There was another little book during the Zia regime that circulated in manuscript form, clandestinely, through these stores: Zulfiqar Ali Bhutto's If I Am Assassinated, which Pakistan's first elected prime minister wrote from jail after Zia's 1977 coup. Its publication was blocked, and the regime closed the offices of the press that tried to print it. The military hanged Bhutto in 1979, but he remained a powerful anti-military symbol that the regime tried to suppress by targeting his party colleagues, his daughter, his supporters and, indeed, his words. Yet, in stapled copies, there was his most polemical work being sold right under the dictatorship's nose.

In the Eighties and early Nineties, when my father was posted in Islamabad, these bookstores were a child's access not so much to forbidden works as to Western culture. In those days, the federal capital didn't have much.

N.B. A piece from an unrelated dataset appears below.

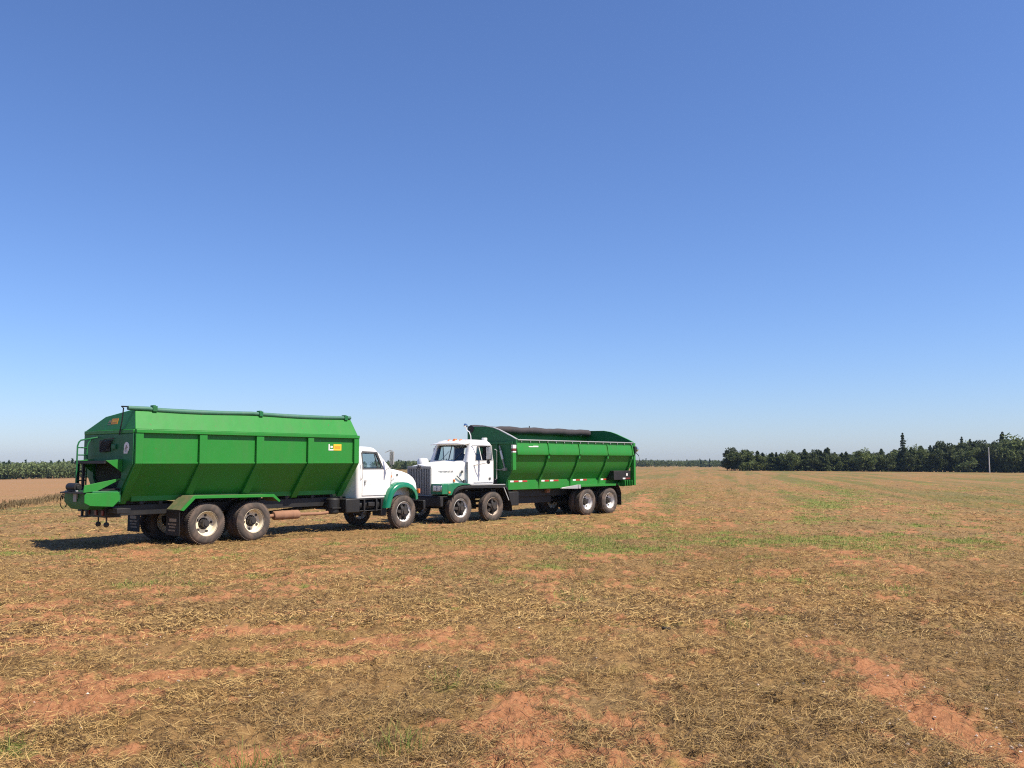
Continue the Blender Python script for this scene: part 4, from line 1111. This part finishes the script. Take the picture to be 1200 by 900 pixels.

There was one television channel, state-run, that showed one highly censored English movie a week — including, my favourite, a censor board — approved Dr No with the bikini-clad Ursula Andress completely excised from all her scenes until the very end, when she appears out of nowhere, more or less fully dressed. 

There was no real cinema to speak of, so we survived on pirate video stores that rented "camera copies" of new releases overlaid with the silhouettes and chatter of moviegoers moving back and forth in front of the projector. 

In these conditions, the authentic experience was to be found in the secondhand bookstores, stacked with publications that were passed on by the city's many foreign visitors, including diplomats, donors, teachers and tourists.